Video games are like empathy generators. More than any other medium they allow us to feel what it might be like to be another type of person. Beyond Eyes is great example of this – a game which attempts to simulate the experience of being blind. But while it plays host to some fiendishly clever design, its slow pace and slightly underwhelming story means that it ultimately fails to live up to its potential.

The title sees you play as Rae, a young girl who recently lost her sight. At first she spends summer alone in her backyard, but quickly befriends a cat, only to see this feline companion run away when winter comes. Rather than sitting around moping, our protagonist sets out on an adventure to find her friend. The game attempts to simulate what this sort of journey might feel like for a blind person.

To do this, it uses a clever trick in which the game-world only visually reveals itself to you as you walk through it, or if you hear a pertinent sound. It's a smart system, both mechanically and symbolically, and it allows for some truly breathtaking moments. You might hear a dripping sound which Rae will interpret and visualise as a fountain, but closer inspection will reveal to be a sewerage pipe.
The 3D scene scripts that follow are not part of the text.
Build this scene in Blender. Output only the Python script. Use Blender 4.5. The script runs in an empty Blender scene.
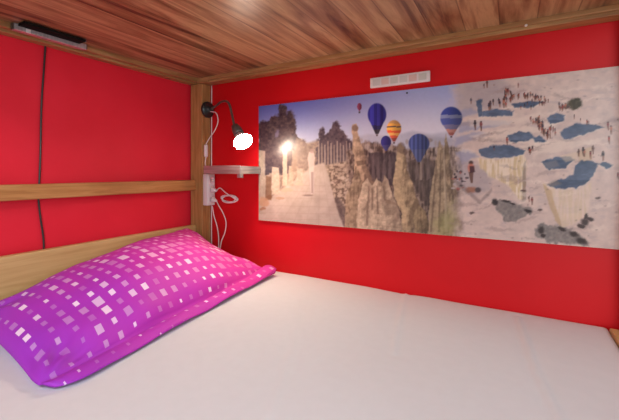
import bpy, bmesh, math, random
import numpy as np
from mathutils import Vector, Matrix
random.seed(7); rng = np.random.default_rng(11)
scn = bpy.context.scene
COL = scn.collection

# ------------------------------------------------------------------ survey of the place (metres)
F = 359.0                       # focal length, pixels of a 619 px wide frame
YAW = math.radians(29.3)
CX, CY, CZ = 1.69, -1.60, 1.03  # where the photographer's camera stood
MZ = 0.50                       # top of the mattress
HOR = 172.0
def ray(px):
    u = px - 309.5
    return (-F*math.sin(YAW) + math.cos(YAW)*u, F*math.cos(YAW) + math.sin(YAW)*u)
def onY(px, py, d=0.0):         # point measured on a plane d metres in front of the back wall
    dx, dy = ray(px); t = (-d - CY)/dy
    return Vector((CX + dx*t, -d, CZ + (HOR-py)*t))
def onX(px, py, X=0.0):         # point measured on a plane X metres in front of the left wall
    dx, dy = ray(px); t = (X-CX)/dx
    return Vector((X, CY + dy*t, CZ + (HOR-py)*t))
def onZ(px, py, z=MZ):
    dx, dy = ray(px); t = (z-CZ)/(HOR-py)
    return Vector((CX+dx*t, CY+dy*t, z))

# ------------------------------------------------------------------ materials
def lin(c):
    return tuple(((v/255)/12.92 if v/255 <= .04045 else ((v/255+.055)/1.055)**2.4) for v in c)
def nmat(name):
    m = bpy.data.materials.new(name); m.use_nodes = True
    nt = m.node_tree; return m, nt, nt.nodes['Principled BSDF']
def N(nt, typ, **kw):
    n = nt.nodes.new(typ)
    for k, v in kw.items():
        if k in n.inputs: n.inputs[k].default_value = v
        else: setattr(n, k, v)
    return n
def L(nt, a, b): nt.links.new(a, b)
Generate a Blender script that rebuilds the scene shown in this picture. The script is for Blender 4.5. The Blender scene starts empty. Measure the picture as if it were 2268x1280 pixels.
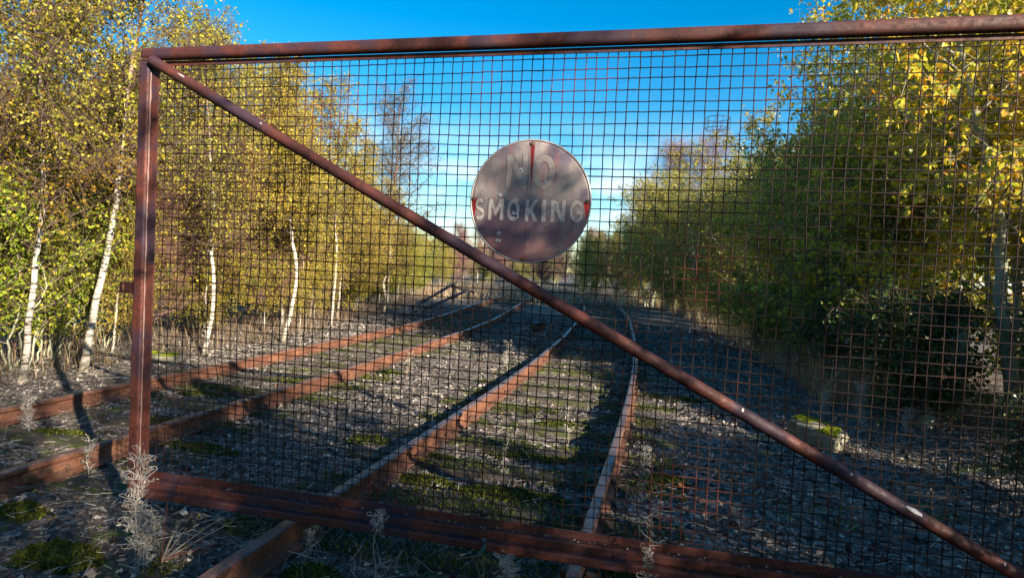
import bpy, math
import numpy as np
from mathutils import Matrix, Vector
sc = bpy.context.scene
COL = sc.collection
# ------------------------------------------------------------------ camera
cam_d = bpy.data.cameras.new('camera'); cam = bpy.data.objects.new('camera', cam_d); COL.objects.link(cam)
R0 = (0.97378841, 0.22228907, 0.04820482); R1 = (0.05393803, -0.01978967, -0.99834816); R2 = (-0.22096793, 0.97477994, -0.03126079)
cam.matrix_world = Matrix(((R0[0], -R1[0], -R2[0], 2.6539), (R0[1], -R1[1], -R2[1], -2.8793), (R0[2], -R1[2], -R2[2], 1.5127), (0, 0, 0, 1)))
cam_d.sensor_width = 36; cam_d.lens = 21.5; cam_d.clip_start = 0.05; cam_d.clip_end = 1500
cam_d.dof.use_dof = False
sc.camera = cam
# ------------------------------------------------------------------ sky and sun
SUN_EL = math.radians(20); SDX, SDY = 0.80, -0.60
sv = Vector((SDX*math.cos(SUN_EL), SDY*math.cos(SUN_EL), math.sin(SUN_EL)))
world = bpy.data.worlds.new("World"); sc.world = world; world.use_nodes = True
wn, wl = world.node_tree.nodes, world.node_tree.links
wn.clear()
sky = wn.new('ShaderNodeTexSky'); sky.sky_type = 'NISHITA'; sky.sun_disc = False
sky.sun_elevation = SUN_EL; sky.sun_rotation = math.atan2(SDX, SDY)
sky.air_density = 1.0; sky.dust_density = 0.3; sky.ozone_density = 2.5
hs = wn.new('ShaderNodeHueSaturation'); hs.inputs['Saturation'].default_value = 1.5; hs.inputs['Hue'].default_value = .494
wl.new(sky.outputs[0], hs.inputs['Color'])
tc = wn.new('ShaderNodeTexCoord'); mp = wn.new('ShaderNodeMapping'); mp.inputs['Scale'].default_value = (1, 1, 3.2)
mp.inputs['Location'].default_value = (0.35, 0.1, 0.0)
cn = wn.new('ShaderNodeTexNoise'); cn.inputs['Scale'].default_value = 2.1; cn.inputs['Detail'].default_value = 8; cn.inputs['Roughness'].default_value = .55
wl.new(tc.outputs['Generated'], mp.inputs[0]); wl.new(mp.outputs[0], cn.inputs['Vector'])
sx = wn.new('ShaderNodeSeparateXYZ'); wl.new(tc.outputs['Generated'], sx.inputs[0])
cr = wn.new('ShaderNodeMapRange'); cr.interpolation_type = 'SMOOTHSTEP'
cr.inputs['From Min'].default_value = .47; cr.inputs['From Max'].default_value = .60
wl.new(cn.outputs['Fac'], cr.inputs['Value'])
hr = wn.new('ShaderNodeMapRange'); hr.interpolation_type = 'SMOOTHSTEP'
hr.inputs['From Min'].default_value = .26; hr.inputs['From Max'].default_value = .05
wl.new(sx.outputs['Z'], hr.inputs['Value'])
mu = wn.new('ShaderNodeMath'); mu.operation = 'MULTIPLY'; wl.new(cr.outputs[0], mu.inputs[0]); wl.new(hr.outputs[0], mu.inputs[1])
cm = wn.new('ShaderNodeMixRGB'); cm.inputs['Color2'].default_value = (6.8, 7.0, 7.4, 1)
wl.new(mu.outputs[0], cm.inputs['Fac']); wl.new(hs.outputs[0], cm.inputs['Color1'])
bg = wn.new('ShaderNodeBackground'); bg.inputs['Strength'].default_value = 0.078
wo = wn.new('ShaderNodeOutputWorld'); wl.new(cm.outputs[0], bg.inputs[0]); wl.new(bg.outputs[0], wo.inputs[0])
sun_d = bpy.data.lights.new('sun', 'SUN'); sun_d.energy = 5.0; sun_d.angle = math.radians(0.5); sun_d.color = (1, .86, .66)
sun = bpy.data.objects.new('sun', sun_d); COL.objects.link(sun); sun.rotation_euler = sv.to_track_quat('Z', 'Y').to_euler(); sun.location = (20, -15, 14)
sc.view_settings.view_transform = 'Standard'; sc.view_settings.look = 'None'; sc.view_settings.gamma = 1
sc.view_settings.exposure = 1.5; sc.view_settings.use_curve_mapping = False
sc.render.engine = 'CYCLES'; sc.cycles.max_bounces = 5; sc.cycles.diffuse_bounces = 3; sc.cycles.glossy_bounces = 2
sc.cycles.transmission_bounces = 3; sc.cycles.caustics_reflective = False; sc.cycles.caustics_refractive = False

# ------------------------------------------------------------------ helpers
rng = np.random.default_rng(7)
def A(*a): return np.array(a, float)
def unit(v): return v/np.maximum(np.linalg.norm(v, axis=-1, keepdims=True), 1e-9)
def tag(o, label=None, cat=None, group=None, kind=None):
    if label: o['label'] = label
    if cat: o['category'] = cat
    if group: o['group'] = group
    if kind: o['kind'] = kind
    return o
def empty(name, loc, label, cat, group=None, rz=0):
    o = bpy.data.objects.new(name, None); COL.objects.link(o); o.location = loc; o.rotation_euler = (0, 0, rz); o.empty_display_size = .1
    return tag(o, label, cat, group)
def link(name, me, parent=None, loc=None, rot=None, scale=None):
    o = bpy.data.objects.new(name, me); COL.objects.link(o)
    if parent: o.parent = parent
    if loc is not None: o.location = loc
    if rot is not None: o.rotation_euler = rot
    if scale is not None: o.scale = scale
    return o
def mesh(name, parts, smooth=False):
    """parts: list of (verts (N,3), faces (M,k), material)"""
    me = bpy.data.meshes.new(name); mats = []; V = []; off = 0; LV = []; LT = []; MI = []
    for v, f, m in parts:
        if len(v) == 0: continue
        if m not in mats: mats.append(m)
        f = np.asarray(f, np.int64); V.append(np.asarray(v, float)); LV.append((f+off).ravel()); LT.append(np.full(len(f), f.shape[1])); MI.append(np.full(len(f), mats.index(m))); off += len(v)
    V = np.concatenate(V); LV = np.concatenate(LV); LT = np.concatenate(LT); MI = np.concatenate(MI)
    me.vertices.add(len(V)); me.vertices.foreach_set('co', V.astype(np.float32).ravel())
    me.loops.add(len(LV)); me.loops.foreach_set('vertex_index', LV.astype(np.int32))
    me.polygons.add(len(LT)); me.polygons.foreach_set('loop_start', np.concatenate([[0], np.cumsum(LT)[:-1]]).astype(np.int32))
    me.polygons.foreach_set('loop_total', LT.astype(np.int32)); me.polygons.foreach_set('material_index', MI.astype(np.int32))
    me.polygons.foreach_set('use_smooth', np.full(len(LT), bool(smooth)))
    for m in mats: me.materials.append(m)
    me.update(calc_edges=True); me.validate(); return me
def tubes(P, r, k=4, cap=False):
    """P (M,N,3), r (M,N)"""
    P = np.asarray(P, float); r = np.asarray(r, float)
    if P.ndim == 2: P = P[None]; r = r[None]
    M, N, _ = P.shape
    T = unit(np.gradient(P, axis=1)); ref = np.where(np.abs(T[..., 2:3]) > .92, A(1, .1, 0), A(.05, .1, 1))
    u = unit(np.cross(T, ref)); w = np.cross(T, u)
    a = np.arange(k)*2*math.pi/k + .4
    V = P[:, :, None] + r[:, :, None, None]*(np.cos(a)[:, None]*u[:, :, None] + np.sin(a)[:, None]*w[:, :, None])
    i = (np.arange(M)[:, None, None]*N + np.arange(N-1)[None, :, None])*k; j = np.arange(k)[None, None]; jn = (j+1) % k
    F = np.stack([i+j, i+jn, i+k+jn, i+k+j], -1).reshape(-1, 4)
    V = V.reshape(-1, 3)
    if cap and M == 1:
        F = F.tolist(); c0 = len(V); V = np.vstack([V, P[0, :1], P[0, -1:]])
        for q in range(k):
            F.append([c0, (q+1) % k, q, c0]); F.append([c0+1, (N-1)*k+q, (N-1)*k+(q+1) % k, c0+1])
        Q = [f for f in F if len(set(f)) == 4]; 
        T3 = [[f[0], f[1], f[2]] for f in F if len(set(f)) == 3]
        return V, np.array(Q), np.array(T3)
    return V, F
def leafq(C, D, Nn, L, W, fold=.25):
    """leaf blades as folded diamonds: C base, D direction, Nn normal"""
    D = unit(D); S = unit(np.cross(D, Nn)); U = np.cross(S, D)
    L = L[:, None]; W = W[:, None]
    V = np.stack([C, C+D*L*.45+S*W*.5+U*W*fold, C+D*L, C+D*L*.45-S*W*.5+U*W*fold], 1).reshape(-1, 3)
    b = np.arange(len(C))[:, None]*4; F = np.concatenate([np.hstack([b, b+1, b+2]), np.hstack([b, b+2, b+3])])
    return V, F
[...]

Similarly, some of the most powerful sections in the game see you interacting with crows or barking dogs which scare Rae. These moments see the music change and the visuals darken while Rae cowers and begins to walk slowly, making for a particularly tense and empathic experience.

The thrust of the gameplay, then, is exploration. You slowly feel your way around the levels using your limited visual knowledge – as well as various sonic clues – to get closer and closer to your feline friend. To be clear, though, there is very little challenge here. The later levels sometimes have basic puzzles to solve, but you'll never be challenged in the traditional sense, and it's impossible to lose or die.

This presents one of the game's biggest quandaries. While it may be an incredibly accurate representation of what it would be like to be blind, it doesn't make for a terribly captivating videogame experience in the traditional sense. Which, to be fair, means that your enjoyment of it will be entirely dependent on what you're looking for. If you're looking for an empathy generator, then this is the game for you. However, if you you're looking for a more traditional experience, it may not be.

Unfortunately, the story doesn't help in this area either. It's admittedly a touching tale, and one delivered with panache, but it never quite reaches the heights it feels like it ought to. We're not suggesting that every game of this sort needs to be a tearjerker, but simply that this particular title feels like it could have had a more emotionally engaging story. It never makes strong use of its premise, and the pace is entirely too slow to be captivating.

Speaking of pace, the title moves very, very slowly. Indeed, this is likely the slowest walking simulator we've come across. Now, again, this is almost certainly a deliberate design choice aimed at replicating the experience of being blind, but it means that the game can often be frustrating. We obviously can't evaluate its success in simulation, but we can suggest that a slightly faster walking pace may have alleviated these annoyances without compromising the vision.

One area that absolutely doesn't disappoint, though, is the game's presentation, which is consistently impressive throughout. The explore-'em-up looks like a watercolour painting, with pastel greens and blues melding together to create gorgeous environments. What's more, the aforementioned visual tricks mean that the world is constantly morphing and changing around you. Apart from some suitably subtle underscoring, there's little music to speak of, but some clever sound design goes a long way in creating atmosphere.

Conclusion

Beyond Eyes is an incredibly admirable game. Its aim of simulating the experience of being blind is buoyed by a clever central conceit, and genuinely breathtaking presentation. Unfortunately, an exceedingly frustrating pace combined with a lackluster story means that the title ultimately buckles under the weight of its own ambition.